В. В. Розанов писал незадолго до революции 1905 года, что на Западе христианство существует отдельно от мира и является библейским по духу, тогда как в России оно уже стало евангельским: «Этот дух церкви, еще библейский на Западе, уже евангельский на Востоке, наложил печать свою и на народные характеры…»{106}.
Согласно Розанову, глубины этого евангельского христианства еще не открыты; на Западе эта проблема даже не осознана; однако именно в ее решении и состоит миссия русского духа. Василий Зеньковский подтверждал, что космизм Розанова был заимствован им из живой православной традиции{107}.
Д. С. Мережковский писал в 1911 году, что до сих пор как на Востоке, так и на Западе открыта лишь часть христианской истины. Полное же Откровение должно быть возвещено лишь в конце истории, который будет ознаменован не только нисхождением неба на землю, но также восхождение земли к небу{108}. Чрезвычайно характерными для русской религиозности считал эти мотивы и Бердяев{109}. Л. П. Карсавин, богослов скорее консервативного направления, разъяснял: «Мы не постулируем существование другого мира, который время от времени вторгается в мир эмпирический… Но мы не приходим и к тому, что наш эмпирический мир являлся бы всего лишь необходимым (sic!)… наш мир — это и есть мир, — тот, который посредством чуда становится Божественным»{110}.
Все, что обладает реальностью, оказывается — потенциально! — сверхэмпирическим и божественным{111}. Об этом говорил еще Достоевский: «Во всем тайна Божия. В каждом древе, в каждой былинке эта самая тайна. Птичка ли малая поет, али звезды всем сонмом в небе блещут в ночи — все одна эта тайна»{112}.

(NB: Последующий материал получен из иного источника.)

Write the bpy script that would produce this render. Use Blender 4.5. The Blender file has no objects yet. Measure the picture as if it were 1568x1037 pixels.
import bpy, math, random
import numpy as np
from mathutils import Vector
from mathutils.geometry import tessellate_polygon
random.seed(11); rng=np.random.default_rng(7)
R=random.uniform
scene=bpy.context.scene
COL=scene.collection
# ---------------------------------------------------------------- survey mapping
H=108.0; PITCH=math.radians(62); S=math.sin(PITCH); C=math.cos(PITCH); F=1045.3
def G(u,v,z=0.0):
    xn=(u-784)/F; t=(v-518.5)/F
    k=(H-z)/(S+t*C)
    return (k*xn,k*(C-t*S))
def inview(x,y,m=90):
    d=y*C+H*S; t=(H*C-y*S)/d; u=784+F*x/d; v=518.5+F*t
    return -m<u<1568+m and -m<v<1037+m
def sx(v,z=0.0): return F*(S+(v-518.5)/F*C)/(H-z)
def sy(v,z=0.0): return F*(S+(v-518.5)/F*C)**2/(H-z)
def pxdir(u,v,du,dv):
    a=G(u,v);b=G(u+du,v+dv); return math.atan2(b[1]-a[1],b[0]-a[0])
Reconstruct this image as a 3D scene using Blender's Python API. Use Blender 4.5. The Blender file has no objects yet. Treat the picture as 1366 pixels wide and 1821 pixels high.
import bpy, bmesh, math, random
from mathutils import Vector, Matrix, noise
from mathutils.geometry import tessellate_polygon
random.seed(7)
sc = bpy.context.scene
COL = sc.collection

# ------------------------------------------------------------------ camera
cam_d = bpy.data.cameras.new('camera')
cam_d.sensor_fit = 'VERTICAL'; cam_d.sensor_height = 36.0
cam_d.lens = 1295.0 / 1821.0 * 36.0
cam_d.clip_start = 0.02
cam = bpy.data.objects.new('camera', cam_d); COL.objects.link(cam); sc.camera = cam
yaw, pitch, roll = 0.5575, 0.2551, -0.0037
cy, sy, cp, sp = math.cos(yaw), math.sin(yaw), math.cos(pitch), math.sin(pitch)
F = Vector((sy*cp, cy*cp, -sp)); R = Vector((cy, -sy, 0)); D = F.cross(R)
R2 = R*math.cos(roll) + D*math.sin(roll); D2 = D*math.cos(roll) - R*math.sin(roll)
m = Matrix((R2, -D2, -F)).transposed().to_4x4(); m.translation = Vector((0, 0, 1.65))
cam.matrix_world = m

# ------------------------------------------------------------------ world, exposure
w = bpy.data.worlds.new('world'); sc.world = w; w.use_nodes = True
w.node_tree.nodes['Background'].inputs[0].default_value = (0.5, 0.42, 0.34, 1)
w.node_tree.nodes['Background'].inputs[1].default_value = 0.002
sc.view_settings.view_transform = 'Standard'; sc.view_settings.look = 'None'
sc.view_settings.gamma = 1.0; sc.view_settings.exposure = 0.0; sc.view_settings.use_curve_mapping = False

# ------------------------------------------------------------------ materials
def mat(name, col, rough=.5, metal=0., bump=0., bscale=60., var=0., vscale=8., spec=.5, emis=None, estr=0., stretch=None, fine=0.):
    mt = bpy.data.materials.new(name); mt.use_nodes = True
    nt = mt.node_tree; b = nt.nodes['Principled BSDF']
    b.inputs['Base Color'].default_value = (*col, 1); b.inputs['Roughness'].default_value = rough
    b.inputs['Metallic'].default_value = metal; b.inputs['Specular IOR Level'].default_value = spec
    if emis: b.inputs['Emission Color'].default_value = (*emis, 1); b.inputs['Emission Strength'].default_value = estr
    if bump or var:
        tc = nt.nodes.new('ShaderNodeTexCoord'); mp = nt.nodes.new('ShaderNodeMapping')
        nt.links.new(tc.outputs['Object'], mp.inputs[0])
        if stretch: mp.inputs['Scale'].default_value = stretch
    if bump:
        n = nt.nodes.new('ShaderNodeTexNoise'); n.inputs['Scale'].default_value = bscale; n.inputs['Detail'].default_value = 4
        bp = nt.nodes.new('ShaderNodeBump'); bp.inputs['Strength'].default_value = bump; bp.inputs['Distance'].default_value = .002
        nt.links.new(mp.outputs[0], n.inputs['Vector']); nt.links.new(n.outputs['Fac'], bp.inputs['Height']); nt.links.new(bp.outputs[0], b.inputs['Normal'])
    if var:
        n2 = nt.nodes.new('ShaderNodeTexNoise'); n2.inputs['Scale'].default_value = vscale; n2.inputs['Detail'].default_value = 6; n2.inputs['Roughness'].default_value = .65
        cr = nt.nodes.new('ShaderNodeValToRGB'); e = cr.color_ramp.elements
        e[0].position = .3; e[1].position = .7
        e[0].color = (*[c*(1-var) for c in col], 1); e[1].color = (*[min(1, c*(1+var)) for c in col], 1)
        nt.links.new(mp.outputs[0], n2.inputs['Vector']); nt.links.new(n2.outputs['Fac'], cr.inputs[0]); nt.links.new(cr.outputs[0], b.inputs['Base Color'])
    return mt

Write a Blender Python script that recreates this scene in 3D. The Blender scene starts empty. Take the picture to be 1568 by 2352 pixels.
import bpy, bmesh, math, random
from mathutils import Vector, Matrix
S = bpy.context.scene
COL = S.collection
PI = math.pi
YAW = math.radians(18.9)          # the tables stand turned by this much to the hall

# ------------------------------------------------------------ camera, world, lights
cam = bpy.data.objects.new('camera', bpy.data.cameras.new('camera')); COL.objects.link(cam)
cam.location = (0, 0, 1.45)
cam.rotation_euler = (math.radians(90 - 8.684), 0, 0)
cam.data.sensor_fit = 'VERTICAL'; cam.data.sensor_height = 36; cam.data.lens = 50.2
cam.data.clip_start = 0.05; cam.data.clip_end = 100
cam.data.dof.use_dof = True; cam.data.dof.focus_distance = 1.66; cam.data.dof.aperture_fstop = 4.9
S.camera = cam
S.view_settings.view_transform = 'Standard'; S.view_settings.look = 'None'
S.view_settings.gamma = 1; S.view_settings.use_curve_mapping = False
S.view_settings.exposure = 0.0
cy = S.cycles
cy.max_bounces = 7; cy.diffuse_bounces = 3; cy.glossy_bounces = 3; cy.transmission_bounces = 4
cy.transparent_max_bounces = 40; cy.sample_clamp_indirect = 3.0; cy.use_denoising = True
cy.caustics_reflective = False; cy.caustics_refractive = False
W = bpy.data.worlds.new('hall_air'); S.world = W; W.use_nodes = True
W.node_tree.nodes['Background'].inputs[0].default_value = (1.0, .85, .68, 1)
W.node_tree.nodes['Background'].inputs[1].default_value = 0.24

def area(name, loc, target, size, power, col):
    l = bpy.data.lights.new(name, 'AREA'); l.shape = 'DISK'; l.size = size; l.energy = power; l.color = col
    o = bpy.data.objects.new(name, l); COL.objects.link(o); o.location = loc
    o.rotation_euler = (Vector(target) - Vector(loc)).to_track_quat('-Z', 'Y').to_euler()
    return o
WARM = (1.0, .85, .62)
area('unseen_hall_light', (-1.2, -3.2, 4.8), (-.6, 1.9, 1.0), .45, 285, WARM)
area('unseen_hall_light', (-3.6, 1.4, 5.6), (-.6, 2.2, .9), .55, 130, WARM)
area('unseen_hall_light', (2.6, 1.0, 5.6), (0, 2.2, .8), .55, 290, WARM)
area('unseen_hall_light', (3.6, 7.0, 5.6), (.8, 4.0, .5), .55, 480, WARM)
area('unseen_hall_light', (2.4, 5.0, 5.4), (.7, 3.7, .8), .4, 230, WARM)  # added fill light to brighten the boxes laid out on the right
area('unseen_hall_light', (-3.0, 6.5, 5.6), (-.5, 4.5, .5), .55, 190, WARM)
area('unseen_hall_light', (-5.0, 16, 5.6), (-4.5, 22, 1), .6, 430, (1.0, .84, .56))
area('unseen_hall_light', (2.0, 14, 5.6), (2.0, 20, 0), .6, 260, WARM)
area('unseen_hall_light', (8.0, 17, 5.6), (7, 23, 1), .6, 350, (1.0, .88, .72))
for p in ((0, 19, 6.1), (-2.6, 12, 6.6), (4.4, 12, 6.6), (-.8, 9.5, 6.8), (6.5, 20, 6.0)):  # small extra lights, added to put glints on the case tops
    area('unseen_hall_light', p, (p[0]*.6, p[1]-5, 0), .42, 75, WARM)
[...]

Небо для русского христианства — не отдельная, обособленная сфера; небесное и земное связаны здесь неразрывно. Эмпирическая действительность не может существовать, если сверхэмпирический Абсолют не пронизывает ее. Карсавин, однако, утверждал, что не может существовать и Абсолют, если он не включает в себя эмпирического. А потому, продолжал он, «потустороннее является русскому живым и близким»{113}. «Царство небесное — это не другой мир», но весь мир. Путь к нему — не «скачок из царства необходимости в царство свободы», но преображение и одухотворение всего сущего, в том числе усопших{114}.